# Your task
Provide a single number: the count of lines containing the string "this".

### Supplied material ###

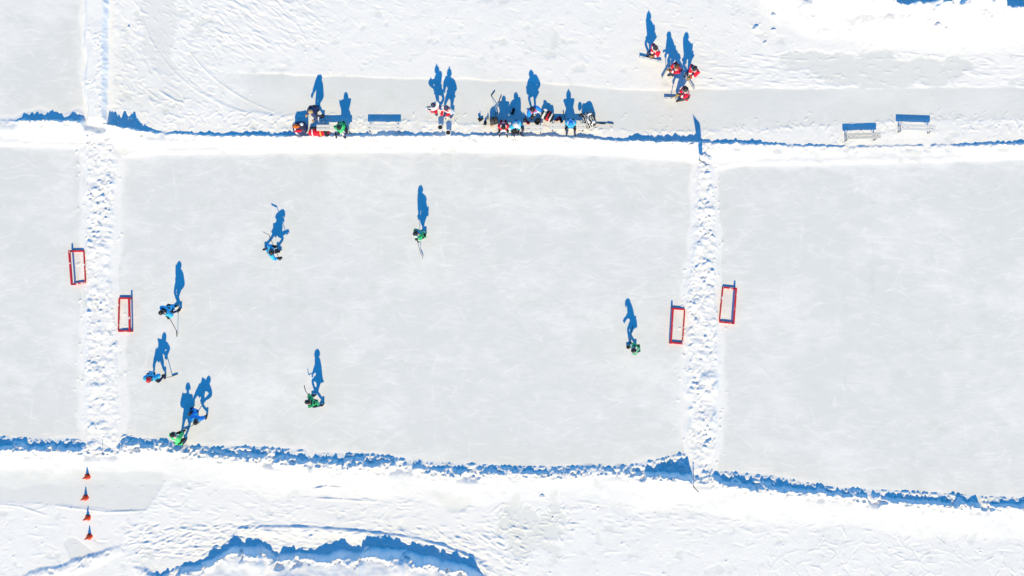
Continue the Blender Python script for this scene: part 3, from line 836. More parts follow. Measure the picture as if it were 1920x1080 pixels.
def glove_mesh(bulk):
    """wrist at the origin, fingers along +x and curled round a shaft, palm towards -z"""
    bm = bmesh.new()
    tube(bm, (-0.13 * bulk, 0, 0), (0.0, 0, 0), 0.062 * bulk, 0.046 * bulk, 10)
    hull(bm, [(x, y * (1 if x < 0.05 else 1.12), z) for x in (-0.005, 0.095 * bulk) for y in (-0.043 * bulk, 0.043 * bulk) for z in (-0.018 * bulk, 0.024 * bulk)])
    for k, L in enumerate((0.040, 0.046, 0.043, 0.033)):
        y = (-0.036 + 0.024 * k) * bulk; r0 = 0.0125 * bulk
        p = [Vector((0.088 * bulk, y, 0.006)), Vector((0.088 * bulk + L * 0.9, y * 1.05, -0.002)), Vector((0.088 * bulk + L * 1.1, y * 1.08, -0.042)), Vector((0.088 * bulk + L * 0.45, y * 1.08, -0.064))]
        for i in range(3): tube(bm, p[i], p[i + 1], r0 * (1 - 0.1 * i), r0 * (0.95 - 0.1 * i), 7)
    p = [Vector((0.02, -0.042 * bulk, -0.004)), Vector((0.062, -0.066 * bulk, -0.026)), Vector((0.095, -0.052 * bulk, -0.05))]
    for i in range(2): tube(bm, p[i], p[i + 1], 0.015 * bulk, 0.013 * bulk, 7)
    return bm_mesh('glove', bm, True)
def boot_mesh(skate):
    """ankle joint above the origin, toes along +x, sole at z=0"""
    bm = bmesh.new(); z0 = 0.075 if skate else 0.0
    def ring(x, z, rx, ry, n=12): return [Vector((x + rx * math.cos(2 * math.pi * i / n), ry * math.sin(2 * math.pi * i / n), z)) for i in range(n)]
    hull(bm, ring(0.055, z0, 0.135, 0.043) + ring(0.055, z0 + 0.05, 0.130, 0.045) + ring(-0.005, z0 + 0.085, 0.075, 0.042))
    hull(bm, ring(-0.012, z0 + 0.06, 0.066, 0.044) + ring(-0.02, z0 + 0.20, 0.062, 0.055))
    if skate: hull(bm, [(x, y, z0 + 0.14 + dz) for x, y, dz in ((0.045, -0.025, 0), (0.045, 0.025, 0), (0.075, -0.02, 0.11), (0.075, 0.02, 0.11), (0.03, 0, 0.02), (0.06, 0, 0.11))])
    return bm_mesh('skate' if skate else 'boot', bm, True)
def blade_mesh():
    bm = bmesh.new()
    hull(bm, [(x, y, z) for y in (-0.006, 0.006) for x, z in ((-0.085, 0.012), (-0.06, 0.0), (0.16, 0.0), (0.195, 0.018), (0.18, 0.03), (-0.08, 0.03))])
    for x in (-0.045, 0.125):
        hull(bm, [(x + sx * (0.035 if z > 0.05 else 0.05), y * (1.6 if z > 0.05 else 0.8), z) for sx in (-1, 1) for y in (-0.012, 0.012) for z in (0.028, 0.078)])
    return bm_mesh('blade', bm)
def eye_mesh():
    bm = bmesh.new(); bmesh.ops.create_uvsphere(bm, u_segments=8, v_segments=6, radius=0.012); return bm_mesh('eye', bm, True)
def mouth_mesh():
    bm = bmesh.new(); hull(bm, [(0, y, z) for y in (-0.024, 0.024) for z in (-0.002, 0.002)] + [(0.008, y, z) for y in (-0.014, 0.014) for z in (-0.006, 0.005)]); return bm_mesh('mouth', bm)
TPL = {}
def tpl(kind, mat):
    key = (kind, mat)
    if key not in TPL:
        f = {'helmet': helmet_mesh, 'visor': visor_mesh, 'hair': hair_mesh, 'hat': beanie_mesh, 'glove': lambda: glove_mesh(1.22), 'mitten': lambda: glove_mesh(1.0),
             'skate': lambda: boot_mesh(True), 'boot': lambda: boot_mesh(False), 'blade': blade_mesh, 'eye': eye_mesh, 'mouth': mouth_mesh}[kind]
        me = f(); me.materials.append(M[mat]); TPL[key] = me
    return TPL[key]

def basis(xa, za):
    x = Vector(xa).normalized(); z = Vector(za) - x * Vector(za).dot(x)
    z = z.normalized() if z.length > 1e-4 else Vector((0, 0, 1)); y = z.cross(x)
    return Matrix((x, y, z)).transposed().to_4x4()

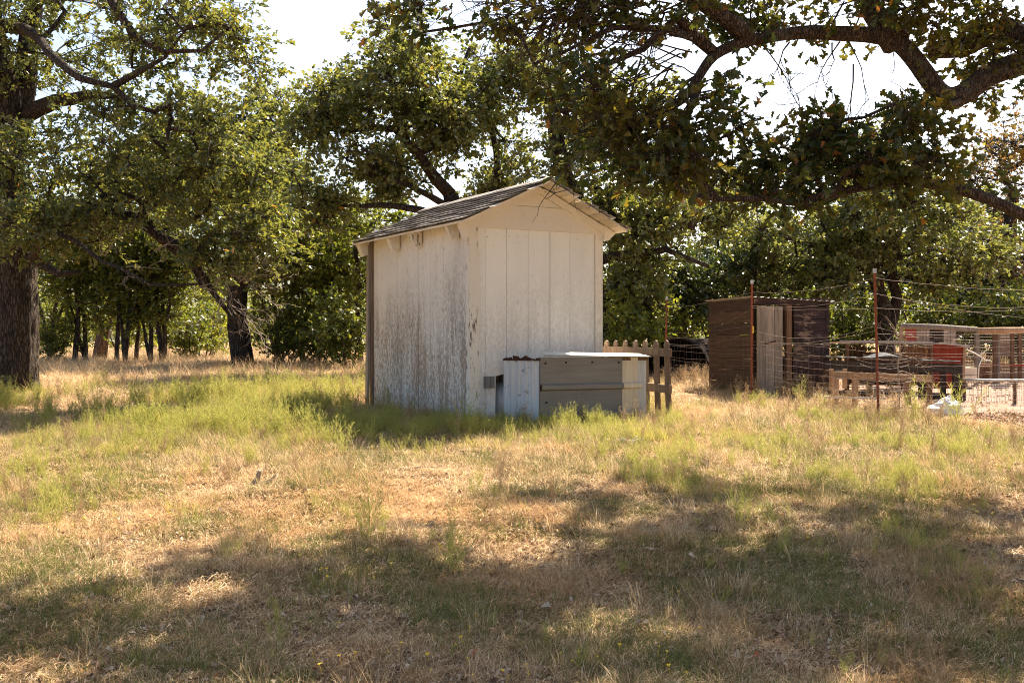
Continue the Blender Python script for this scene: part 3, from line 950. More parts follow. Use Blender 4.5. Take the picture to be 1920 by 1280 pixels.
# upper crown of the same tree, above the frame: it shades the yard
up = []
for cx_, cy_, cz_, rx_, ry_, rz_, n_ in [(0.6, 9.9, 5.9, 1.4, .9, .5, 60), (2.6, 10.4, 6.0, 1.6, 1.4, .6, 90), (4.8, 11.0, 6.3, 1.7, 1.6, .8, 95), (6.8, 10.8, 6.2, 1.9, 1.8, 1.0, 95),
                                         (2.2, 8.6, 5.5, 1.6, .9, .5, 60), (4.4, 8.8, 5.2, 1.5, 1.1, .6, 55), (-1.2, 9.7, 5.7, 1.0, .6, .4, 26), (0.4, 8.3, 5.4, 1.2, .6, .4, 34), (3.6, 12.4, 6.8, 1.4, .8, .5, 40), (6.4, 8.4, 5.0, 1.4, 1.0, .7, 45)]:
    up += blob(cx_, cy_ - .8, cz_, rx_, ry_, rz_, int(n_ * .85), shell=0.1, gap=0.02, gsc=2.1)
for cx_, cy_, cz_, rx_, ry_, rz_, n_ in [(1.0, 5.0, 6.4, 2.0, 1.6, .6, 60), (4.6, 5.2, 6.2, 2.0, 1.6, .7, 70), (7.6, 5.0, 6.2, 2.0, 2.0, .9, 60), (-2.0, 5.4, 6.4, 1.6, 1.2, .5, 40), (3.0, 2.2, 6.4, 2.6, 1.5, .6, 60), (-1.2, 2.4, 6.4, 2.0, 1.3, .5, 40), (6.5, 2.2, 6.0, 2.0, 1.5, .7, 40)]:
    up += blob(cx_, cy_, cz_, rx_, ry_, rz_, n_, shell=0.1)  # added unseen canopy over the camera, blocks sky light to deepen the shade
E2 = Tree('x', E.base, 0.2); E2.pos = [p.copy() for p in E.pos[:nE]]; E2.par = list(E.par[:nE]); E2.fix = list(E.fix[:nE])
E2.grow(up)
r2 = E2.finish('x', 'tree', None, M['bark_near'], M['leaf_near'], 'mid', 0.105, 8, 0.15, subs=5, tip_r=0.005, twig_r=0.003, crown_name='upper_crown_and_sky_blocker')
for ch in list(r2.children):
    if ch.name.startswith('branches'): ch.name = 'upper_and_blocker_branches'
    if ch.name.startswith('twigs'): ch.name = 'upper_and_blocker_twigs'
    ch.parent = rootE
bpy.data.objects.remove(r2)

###

# Problem solution
2